In this issue of the Newsletter, you’ll read about other occasions we’ve hosted at the nexus of theory and practice, including welcoming celebrated broadcaster and journalist Carol Off, who is recent past host of As It Happens on CBC Radio. Carol spoke as our Clissold Lecturer for the MMJC program in November, and returned for a mini-residency in March. Since stepping down after 16 years at As It Happens, Carol is bringing her big-picture analysis to journalism’s role in protecting democracy against the global threat of autocracy. We look forward to continuing that conversation.

While Carol Off was upstairs in the Broadcast Studio, our CAP program welcomed actor, singer, composer, and music director Beau Dixon for a public workshop on creativity and creative process, convened in our beautiful Alumni Creative Commons. Dixon has a great range of accomplishments, and structured the workshop around two seasons of his Stratford Festival cabaret on Black freedom song.

In this issue, you’ll also read about Prof.

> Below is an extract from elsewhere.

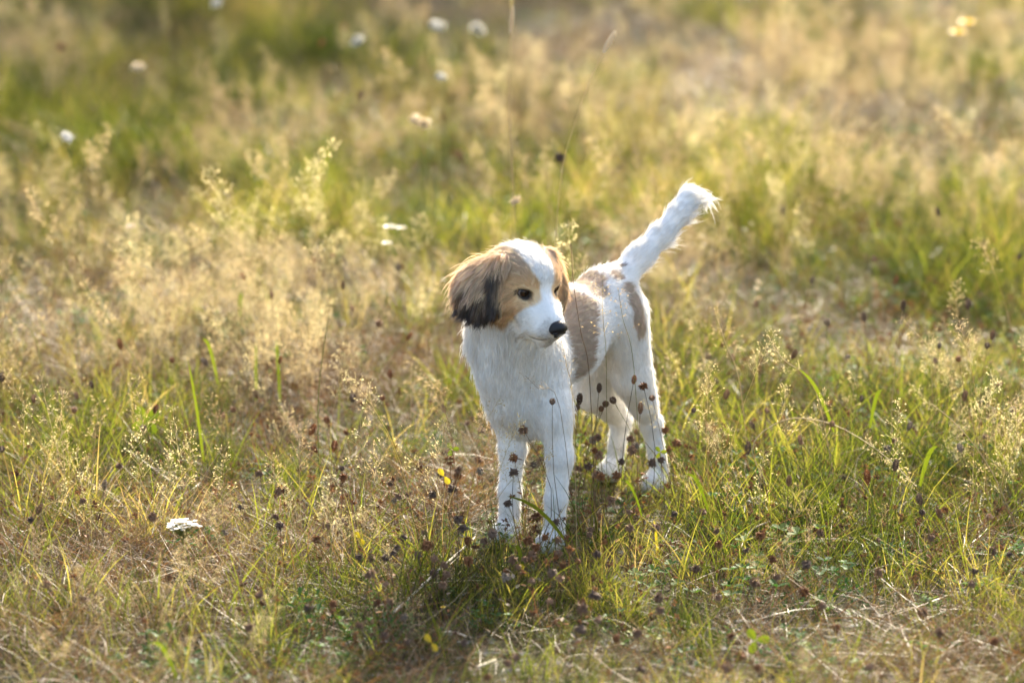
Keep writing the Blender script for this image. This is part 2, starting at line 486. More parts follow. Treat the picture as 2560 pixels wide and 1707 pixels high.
def coat(P, W):
    C = np.tile(WHITE, (len(P), 1))
    q = (P - P0) @ BODY_R
    for c, r, col, s in PATCH3:
        d = np.linalg.norm(((P - c) @ BODY_R) / r, axis=1) + .12 * wob(P, 90, 3) + 3 * smooth(.085 - q[:, 0], 0, .02)
        a = 1 - smooth(d, .82, 1.08)
        C += (col - C) * a[:, None]
    # head
    h = (P - HO) @ HEAD_R
    f, l, u = h.T
    w1 = wob(P, 120, 5) * .0025
    inhead = (f > -.115) & (u > -.085) & (f < .09) & (np.abs(l) < .075) & ((f - u * .2) > -.105)
    blaze = .0076 + .32 * np.clip(u - .008, 0, .032) + .10 * np.clip(-u - .01, 0, .02)
    line = .026 - .78 * np.clip(-.012 - u, 0, .07) + w1
    tanm = smooth(np.abs(l - .0012) - blaze + w1 * .7, 0, .006) * smooth(line - f, 0, .007) * smooth(u, -.078, -.066)
    tanm *= inhead
    hc = TAN + (LTAN * 1.1 - TAN) * smooth(u, .015, .05)[:, None]
    hc = hc + (RUST - hc) * (smooth(-u, .040, .056) * smooth(-f, .02, .045) * .9)[:, None]
    C += (hc - C) * tanm[:, None]
    # dark lids, lip, chin
    for sd in (1, -1):
        e = np.stack(((f - .001) / 1.15, (l - .0295 * sd), (u + .0005) * 1.12), 1)
        de = np.linalg.norm(e, axis=1)
        C += (DARK - C) * (1 - smooth(de, .0108, .0140))[:, None] * .97
        br = np.linalg.norm(np.stack((f + .004, (l - .022 * sd), (u - .020) * 1.4), 1), axis=1)
        C += (BROWN - C) * (1 - smooth(br, .004, .012))[:, None] * .45
        corner = np.linalg.norm(np.stack((f - .010, (l - .021 * sd), (u + .009)), 1), axis=1)
        C += (BROWN * .6 - C) * (1 - smooth(corner, .002, .008))[:, None] * .7
    for path in MOUTH:
        for a, b in zip(path, path[1:]):
            ab = b - a
            t = np.clip(((h - a) @ ab) / (ab @ ab), 0, 1)
            dm = np.linalg.norm(h - a - t[:, None] * ab, axis=1)
            C += (np.array((.07, .045, .035)) - C) * ((1 - smooth(dm, .0014, .0036)) * .75)[:, None]
    gr = smooth(f, .040, .060) * smooth(-u, .016, .026) * inhead * (.42 + .3 * wob(P, 700, 9))
    C += (np.array((.22, .20, .19)) - C) * np.clip(gr, 0, .7)[:, None]
    # ears: tan at the root, black towards the tip and the front edge
    er = W[:, IS_EAR_R].sum(1); el = W[:, IS_EAR_L].sum(1)
    pr = proj(P)
    dk = smooth(P[:, 2] + .020 * wob(P, 190, 11) - .22 * (P[:, 0] + .045), at(1200, 696, 3.69)[2], at(1200, 762, 3.69)[2])
    a0, a1 = at(1249, 655, 3.68), at(1236, 785, 3.665)
    ab = a1 - a0
    t = np.clip(((P - a0) @ ab) / (ab @ ab), 0, 1)
    de = np.linalg.norm((P - a0 - t[:, None] * ab)[:, [0, 2]], axis=1)
    dk = np.maximum(dk, (1 - smooth(de + .003 * wob(P, 200, 13), .009, .020)) * smooth(t, .05, .2))
    et = np.array((.80, .60, .40))
    ec = et + (BROWN * 1.2 - et) * smooth(dk, .12, .68)[:, None]
    ec = ec + (DARK * 2.0 - ec) * smooth(dk, .50, 1.15)[:, None]
    C += (ec - C) * smooth(er, .45, .75)[:, None]
    stripe = np.clip(.5 + .9 * wob(P, 420, 17), 0, 1)
    lc = TAN * 1.05 + (DARK * 2.2 - TAN) * (smooth(P[:, 2], .485, .44) * stripe * .85)[:, None]
    C += (lc - C) * smooth(el, .45, .75)[:, None]
    return np.clip(C, .01, 1)

W0 = reg_weights(DV)
DC = coat(DV, W0)

# skin of the body
m_skin, nt, out = new_mat('dog_coat_skin')
N, L = nt.nodes, nt.links
vc = N.new('ShaderNodeVertexColor'); vc.layer_name = 'coat'
nz = N.new('ShaderNodeTexNoise'); nz.inputs['Scale'].default_value = 900
bp = N.new('ShaderNodeBump'); bp.inputs['Strength'].default_value = .4; bp.inputs['Distance'].default_value = .002
bs = N.new('ShaderNodeBsdfPrincipled'); bs.inputs['Roughness'].default_value = .8
bs.inputs['Specular IOR Level'].default_value = .15
L.new(vc.outputs[0], bs.inputs['Base Color']); L.new(nz.outputs[0], bp.inputs['Height']); L.new(bp.outputs[0], bs.inputs['Normal'])
L.new(bs.outputs[0], out.inputs[0])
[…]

Alissa Centivany’s scholarship—and her testimony in the House of Commons—on the right to repair—how we can change copyright law and return to “fixing our stuff” to the benefit of ourselves and our planet. Our beloved co-founder Prof. Catherine Sheldrick Ross, whom we miss, has changed us with a gift that will support Media Studies and Library and Information Science graduate students as they push our thinking and practice.

To our dear alumni from LIS to media studies, to health information science, journalism, and communications, you have been remaking the world for a long time. We salute and thank you.